The European Central Bank

ECB – located in Frankfurt

Co-exist with national central banks to create the euro system.

Main goal of ECB: define and implement monetary policy of the Euro area. This means maintain price stability keeping inflation below but close to 2%.


Why 2 %?

  • Adequate margin to risk of deflation
  • Low enough for users of the Euro to make accurate long-term economic and financial decisions.


Tools: interest rates + buying government bonds


Important decisions are made by governing council of the ECB:

  • Made up of the governors of the national central banks of the Eurozone + the members of the ECB executive board.
  • The governors do not represent their own countries but votes to represent the interest of the Euro area as a whole.



  • Ensuring the smooth operation of payment systems.
    • Cash-less payments to make transactions faster
  • Holding reserves of foreign currencies
  • Authorizing the issuance of Euro banknotes
  • Set the rules for national banks´ reserve levels – 10% standard.
  • Act as the bank of the national banks – provide loans to national banks – now they to it with very low interest rates to banks that need it in their regular operations.



What have they done since the crisis started?

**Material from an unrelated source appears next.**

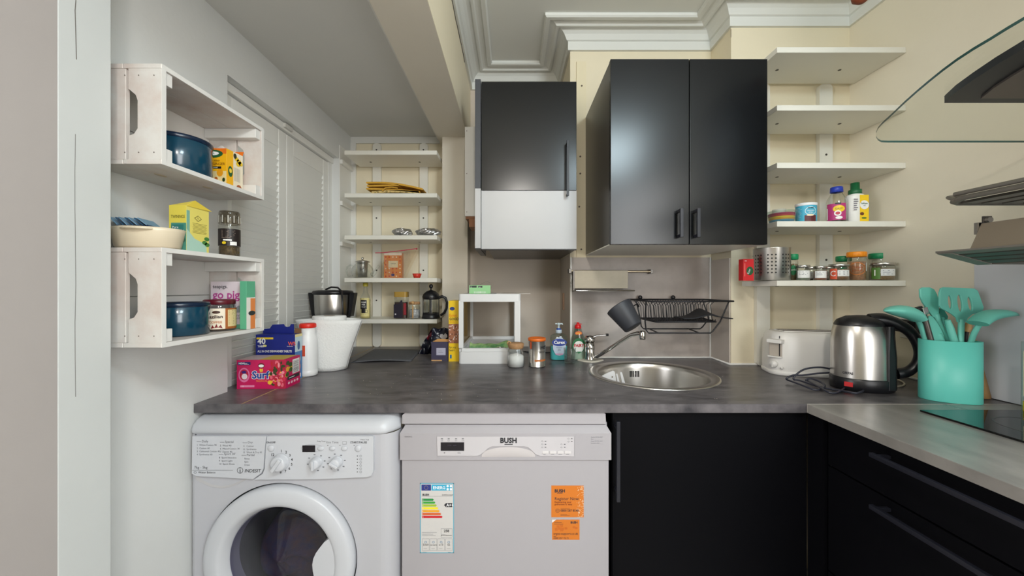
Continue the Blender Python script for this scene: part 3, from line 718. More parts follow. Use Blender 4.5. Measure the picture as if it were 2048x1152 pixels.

  • Lowered interest rates
  • Bought sovereign debt from Greece, Spain, and Italy in 2010-2012, and covered bonds in 2009-2012.
  • Quantitative Easing introduced on March 9th. Planned to buy public and private bonds worth €60 billion each month and a total worth of €1.1 Trillion by September next year. Compare to US GDP of $16.77 Trillion. An effort to stimulate the economy and increase the inflation rate. Experienced deflation in late 2014.
  • The ECB has an emergency liquidity assistance program that provides liquidity assistance in emergencies, in form of central bank money, to solvent financial institutions that are facing temporary liquidity problems. Greek banks have gotten this assistance.
  • They created the banking union in 2012 to create financial stability. They created a rulebook that would supervise the larger banks in each Eurozone country (approximately 6000). They monitor the banks in order to tackle problems early on. This is due to the crazy lending and borrowing the occurred prior to the crisis.
  • Created a single resolution fund financed by the banking sector to save European banks that are close to going bankrupt.
  • Countries lost even more sovereignty by joining the banking union.
  • The ECB does not allow governments to issue unlimited T-bills that National banks can buy, to avoid more debt in the system. This is what is going on in Greece now. Tsipras is pissed at the ECB for not letting their government issue more Treasury bills.
  • In Greece´s case, the ECB might not even let the Greek banks extend the current bonds that are about to mature.
  • The ECB has made loans to Greece worth €100 billion – 70% of their GDP.
  • ECB has run stress tests on European banks and all four major banks in Greece passed it, but the ECB also recognized that without deferred tax credits, the banks core capital falls to about 5%, which is far below the required 10%.
  • The ECB is not the only source of funding for Greece. There are major funds held by the European Stability Mechanism that can be made available to safeguard financial stability. It raises funds by issuing long-term debt with maturities.